You own your logo and marketing message. Your customers own your brand relevance in the marketplace. And when your customers say you are irrelevant, no amount of advertising, positive press, or sales promotions will convince them otherwise.

Two iconic American brands are proving that every day.

It is hard to imagine that there could be a retailer that has fallen farther than JCPenney. The failed experiment to turn the venerable home of great value into the equivalent of an Apple Store for clothing and home furnishings came close to bankrupting the company that James Cash Penney founded as the Golden Rule stores.

And yet, Sears has proven to be an able competitor for the title of most irrelevant brand in American retail. The company just announced that it lost $279 million in the past quarter as compared to a net income of $189 million a year earlier. Revenue fell through the floor – dropping 9% to $8.5 billion. Same-store sales collapsed by 3.6%. Sears has been working to re-invigorate its brand and performance for so long that it is destined to live out the rest of its days on life support.

The Lesson from Sears and JCPenney

Sears and JCPenney are glaring examples of opportunities lost.

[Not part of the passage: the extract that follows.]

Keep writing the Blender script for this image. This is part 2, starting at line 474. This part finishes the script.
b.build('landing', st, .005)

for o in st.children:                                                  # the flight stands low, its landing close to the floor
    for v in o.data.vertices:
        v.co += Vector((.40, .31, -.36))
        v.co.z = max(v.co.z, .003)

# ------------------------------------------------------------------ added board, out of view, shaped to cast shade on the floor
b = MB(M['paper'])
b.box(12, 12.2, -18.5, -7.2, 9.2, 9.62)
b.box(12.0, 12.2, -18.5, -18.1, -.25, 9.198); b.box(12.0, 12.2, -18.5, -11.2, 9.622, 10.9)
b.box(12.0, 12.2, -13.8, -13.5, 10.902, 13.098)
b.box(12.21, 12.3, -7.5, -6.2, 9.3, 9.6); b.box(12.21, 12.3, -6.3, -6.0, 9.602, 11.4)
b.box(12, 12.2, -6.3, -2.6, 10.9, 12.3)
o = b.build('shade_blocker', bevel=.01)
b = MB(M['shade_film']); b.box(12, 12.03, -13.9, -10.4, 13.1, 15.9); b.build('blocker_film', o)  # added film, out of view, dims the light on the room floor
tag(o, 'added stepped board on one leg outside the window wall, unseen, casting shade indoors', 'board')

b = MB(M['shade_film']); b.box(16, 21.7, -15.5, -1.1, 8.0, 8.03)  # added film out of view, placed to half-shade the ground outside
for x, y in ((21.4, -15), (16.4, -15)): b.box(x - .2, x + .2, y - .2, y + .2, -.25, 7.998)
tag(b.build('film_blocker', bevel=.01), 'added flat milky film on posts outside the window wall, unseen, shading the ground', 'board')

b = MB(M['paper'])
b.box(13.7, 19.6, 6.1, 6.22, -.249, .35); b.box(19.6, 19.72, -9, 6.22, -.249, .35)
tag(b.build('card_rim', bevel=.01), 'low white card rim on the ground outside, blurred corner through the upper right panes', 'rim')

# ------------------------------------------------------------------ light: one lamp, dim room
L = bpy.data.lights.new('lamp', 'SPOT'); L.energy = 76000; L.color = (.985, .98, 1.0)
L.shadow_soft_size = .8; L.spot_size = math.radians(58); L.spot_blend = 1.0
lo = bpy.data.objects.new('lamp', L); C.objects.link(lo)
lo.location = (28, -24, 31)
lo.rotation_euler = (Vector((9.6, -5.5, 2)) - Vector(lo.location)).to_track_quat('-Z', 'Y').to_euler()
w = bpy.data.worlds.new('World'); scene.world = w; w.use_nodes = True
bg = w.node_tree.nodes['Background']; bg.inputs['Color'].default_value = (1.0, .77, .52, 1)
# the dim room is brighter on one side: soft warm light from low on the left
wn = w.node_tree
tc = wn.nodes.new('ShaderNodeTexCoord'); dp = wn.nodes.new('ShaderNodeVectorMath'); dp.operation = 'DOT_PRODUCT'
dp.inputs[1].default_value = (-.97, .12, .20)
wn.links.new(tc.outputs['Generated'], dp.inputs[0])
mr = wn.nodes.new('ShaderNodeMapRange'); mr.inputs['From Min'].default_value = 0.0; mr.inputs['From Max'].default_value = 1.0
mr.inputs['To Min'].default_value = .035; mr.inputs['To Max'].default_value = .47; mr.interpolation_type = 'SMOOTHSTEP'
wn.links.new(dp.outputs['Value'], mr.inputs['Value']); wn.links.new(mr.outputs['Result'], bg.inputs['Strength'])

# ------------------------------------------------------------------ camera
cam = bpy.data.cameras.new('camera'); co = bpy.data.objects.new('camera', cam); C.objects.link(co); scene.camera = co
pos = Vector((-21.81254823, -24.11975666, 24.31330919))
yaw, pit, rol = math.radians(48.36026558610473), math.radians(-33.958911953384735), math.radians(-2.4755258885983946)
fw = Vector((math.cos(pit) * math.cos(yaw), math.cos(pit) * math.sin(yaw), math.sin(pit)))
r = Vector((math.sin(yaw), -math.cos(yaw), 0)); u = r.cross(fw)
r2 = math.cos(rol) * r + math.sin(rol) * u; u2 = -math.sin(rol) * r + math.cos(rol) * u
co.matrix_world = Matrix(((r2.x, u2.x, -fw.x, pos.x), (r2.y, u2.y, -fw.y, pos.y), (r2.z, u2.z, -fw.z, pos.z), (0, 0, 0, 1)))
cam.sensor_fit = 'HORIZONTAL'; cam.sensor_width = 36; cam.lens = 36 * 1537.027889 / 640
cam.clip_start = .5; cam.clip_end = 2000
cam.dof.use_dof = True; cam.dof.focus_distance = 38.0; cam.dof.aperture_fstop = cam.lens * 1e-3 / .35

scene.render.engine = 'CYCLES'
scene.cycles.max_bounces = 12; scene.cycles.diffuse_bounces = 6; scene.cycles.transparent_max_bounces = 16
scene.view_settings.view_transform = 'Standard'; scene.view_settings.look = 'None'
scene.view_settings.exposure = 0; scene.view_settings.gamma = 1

  • Lost focus on customers and the value brought to them: Growing up, Sears was the only place to shop for appliances and tools. Its clothes were OK, but JCPenney held a clear advantage there. Granted, this was before the day of big box stores, category killers, and the Internet. But, both companies had a clear focus on what their customers needed and valued. Today, both companies are lost in the world of “Me Too.” They both offer good products and good prices, but there is no compelling reason to shop there. Neither is an upscale destination and neither is a low-price provider. Most important, both missed the opportunity to focus on clear value to a customer that can’t afford luxury and doesn’t want lowest price.
  • Lost nimbleness: One – and maybe the only – thing Ron Johnson did in his 17-month odyssey as CEO of JCPenney is force change. The problem was he went too far and too fast. His customers, employees, and the marketplace he wanted to reach couldn’t catch up. The problem had its roots in years of doing things the way they had always been done. Unlike Apple with its history of innovation, JCPenney had been stuck in its own way for so long that they couldn’t become nimble enough quickly enough to pull off the change. Sears is a similar story. The company has rolled out new strategies and initiatives over the years, but they have failed from a culture that is not nimble enough to adapt.
  • Lost discipline: Focus and nimbleness are not occasional competencies to be reinforced when the need arises. They are every day necessities for competing in a world where competition comes out of nowhere to capture your market. Sears and JCPenney lost on the fundamentals of their business because they didn’t anchor those things in their culture. And, no amount of being distinctive will matter if the discipline to execute the fundamentals is not in place at every level of the organization.

If JCPenney and Sears were animals, they would be on the endangered species list. That’s what happens when you forget that past success only proves that you were right once.